## Task
Records follow. Copy every line with "empty".

START Given records

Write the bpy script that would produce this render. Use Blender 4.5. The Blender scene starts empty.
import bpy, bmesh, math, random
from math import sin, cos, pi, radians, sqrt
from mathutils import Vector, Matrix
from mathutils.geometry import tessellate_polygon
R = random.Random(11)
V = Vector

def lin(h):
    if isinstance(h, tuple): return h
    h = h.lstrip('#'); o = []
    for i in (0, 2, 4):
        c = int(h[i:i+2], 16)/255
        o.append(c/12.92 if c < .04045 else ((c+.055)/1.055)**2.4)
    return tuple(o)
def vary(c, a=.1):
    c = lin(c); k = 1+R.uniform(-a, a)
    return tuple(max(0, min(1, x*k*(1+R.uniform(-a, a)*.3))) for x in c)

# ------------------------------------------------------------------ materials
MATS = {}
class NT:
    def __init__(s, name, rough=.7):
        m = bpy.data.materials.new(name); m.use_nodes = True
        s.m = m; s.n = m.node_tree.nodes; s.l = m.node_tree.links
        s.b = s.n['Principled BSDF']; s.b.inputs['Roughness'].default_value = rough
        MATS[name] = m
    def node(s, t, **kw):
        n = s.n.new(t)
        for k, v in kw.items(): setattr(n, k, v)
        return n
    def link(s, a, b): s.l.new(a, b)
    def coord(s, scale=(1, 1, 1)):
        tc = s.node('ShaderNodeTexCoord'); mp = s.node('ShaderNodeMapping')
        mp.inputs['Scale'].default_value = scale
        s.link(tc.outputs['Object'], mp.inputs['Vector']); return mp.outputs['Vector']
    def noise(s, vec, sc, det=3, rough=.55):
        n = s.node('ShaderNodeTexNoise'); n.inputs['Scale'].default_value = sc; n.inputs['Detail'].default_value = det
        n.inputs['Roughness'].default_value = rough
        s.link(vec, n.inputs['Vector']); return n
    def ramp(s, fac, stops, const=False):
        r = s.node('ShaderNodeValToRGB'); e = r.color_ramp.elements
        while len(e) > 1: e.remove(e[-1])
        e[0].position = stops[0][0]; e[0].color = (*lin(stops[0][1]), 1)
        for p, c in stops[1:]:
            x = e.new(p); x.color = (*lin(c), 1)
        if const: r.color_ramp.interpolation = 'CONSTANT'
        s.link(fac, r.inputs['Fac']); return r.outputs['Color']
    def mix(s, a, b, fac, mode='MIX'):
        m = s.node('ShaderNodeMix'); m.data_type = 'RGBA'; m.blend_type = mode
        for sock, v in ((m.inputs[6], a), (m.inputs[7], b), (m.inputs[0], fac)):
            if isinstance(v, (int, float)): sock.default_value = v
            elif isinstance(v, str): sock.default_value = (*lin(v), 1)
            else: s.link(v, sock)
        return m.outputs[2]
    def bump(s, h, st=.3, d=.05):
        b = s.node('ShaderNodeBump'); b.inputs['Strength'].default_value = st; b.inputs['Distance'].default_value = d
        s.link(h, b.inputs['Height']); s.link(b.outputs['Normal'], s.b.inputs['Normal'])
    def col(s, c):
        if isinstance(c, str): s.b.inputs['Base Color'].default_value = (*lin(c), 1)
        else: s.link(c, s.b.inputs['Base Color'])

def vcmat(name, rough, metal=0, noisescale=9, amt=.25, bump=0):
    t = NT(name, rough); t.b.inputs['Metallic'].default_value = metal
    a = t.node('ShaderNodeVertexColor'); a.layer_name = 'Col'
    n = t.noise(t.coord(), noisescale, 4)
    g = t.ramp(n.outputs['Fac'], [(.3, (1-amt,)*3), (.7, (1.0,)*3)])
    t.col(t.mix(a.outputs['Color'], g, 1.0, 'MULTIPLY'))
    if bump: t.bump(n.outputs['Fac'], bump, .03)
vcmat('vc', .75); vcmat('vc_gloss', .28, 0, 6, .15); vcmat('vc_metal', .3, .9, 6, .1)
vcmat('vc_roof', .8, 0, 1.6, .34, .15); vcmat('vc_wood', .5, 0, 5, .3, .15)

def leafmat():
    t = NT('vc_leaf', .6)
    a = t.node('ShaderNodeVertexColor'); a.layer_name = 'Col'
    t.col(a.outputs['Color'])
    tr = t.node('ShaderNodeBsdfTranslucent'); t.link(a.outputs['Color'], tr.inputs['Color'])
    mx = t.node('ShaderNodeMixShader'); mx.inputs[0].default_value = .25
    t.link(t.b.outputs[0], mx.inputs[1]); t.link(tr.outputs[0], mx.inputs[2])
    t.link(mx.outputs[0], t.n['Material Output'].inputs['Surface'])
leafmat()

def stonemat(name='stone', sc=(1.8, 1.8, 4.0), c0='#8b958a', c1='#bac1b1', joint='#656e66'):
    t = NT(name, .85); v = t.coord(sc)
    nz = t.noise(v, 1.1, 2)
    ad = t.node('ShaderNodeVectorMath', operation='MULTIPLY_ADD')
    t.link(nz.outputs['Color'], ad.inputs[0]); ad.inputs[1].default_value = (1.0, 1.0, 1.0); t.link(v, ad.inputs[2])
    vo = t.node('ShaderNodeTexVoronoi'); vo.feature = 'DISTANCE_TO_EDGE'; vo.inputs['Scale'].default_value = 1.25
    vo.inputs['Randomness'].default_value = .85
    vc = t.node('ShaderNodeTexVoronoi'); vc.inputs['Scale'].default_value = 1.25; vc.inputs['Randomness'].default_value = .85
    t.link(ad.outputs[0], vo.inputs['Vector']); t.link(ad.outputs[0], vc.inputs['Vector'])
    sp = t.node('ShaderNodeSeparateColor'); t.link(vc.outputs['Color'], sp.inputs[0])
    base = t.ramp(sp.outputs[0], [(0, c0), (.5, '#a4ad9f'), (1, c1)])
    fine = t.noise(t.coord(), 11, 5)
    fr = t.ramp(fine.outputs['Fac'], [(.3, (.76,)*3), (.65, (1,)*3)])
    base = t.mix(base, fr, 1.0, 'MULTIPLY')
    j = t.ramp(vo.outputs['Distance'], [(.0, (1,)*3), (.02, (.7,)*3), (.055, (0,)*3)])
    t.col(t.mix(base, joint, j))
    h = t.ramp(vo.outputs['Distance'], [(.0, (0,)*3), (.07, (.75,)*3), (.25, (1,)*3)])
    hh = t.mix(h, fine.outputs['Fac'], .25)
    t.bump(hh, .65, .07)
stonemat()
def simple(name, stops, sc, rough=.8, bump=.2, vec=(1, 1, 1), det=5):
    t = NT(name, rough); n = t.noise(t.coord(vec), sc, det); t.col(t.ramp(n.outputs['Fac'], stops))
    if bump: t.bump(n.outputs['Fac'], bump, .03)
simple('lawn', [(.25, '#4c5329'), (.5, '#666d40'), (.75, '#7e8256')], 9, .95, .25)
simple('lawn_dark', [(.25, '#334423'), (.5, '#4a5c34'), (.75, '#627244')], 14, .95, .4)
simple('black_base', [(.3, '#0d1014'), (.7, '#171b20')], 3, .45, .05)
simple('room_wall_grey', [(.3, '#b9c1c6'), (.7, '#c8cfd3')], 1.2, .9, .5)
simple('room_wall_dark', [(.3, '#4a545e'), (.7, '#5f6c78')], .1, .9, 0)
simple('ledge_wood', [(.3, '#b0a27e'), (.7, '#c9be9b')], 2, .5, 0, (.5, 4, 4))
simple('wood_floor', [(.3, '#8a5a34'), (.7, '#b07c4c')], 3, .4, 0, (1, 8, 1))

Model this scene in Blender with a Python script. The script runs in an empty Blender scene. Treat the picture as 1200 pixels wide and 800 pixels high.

END Given records

## Result for this task
Write the bpy script that would produce this render. Use Blender 4.5. The Blender scene starts empty.
Model this scene in Blender with a Python script. The script runs in an empty Blender scene. Treat the picture as 1200 pixels wide and 800 pixels high.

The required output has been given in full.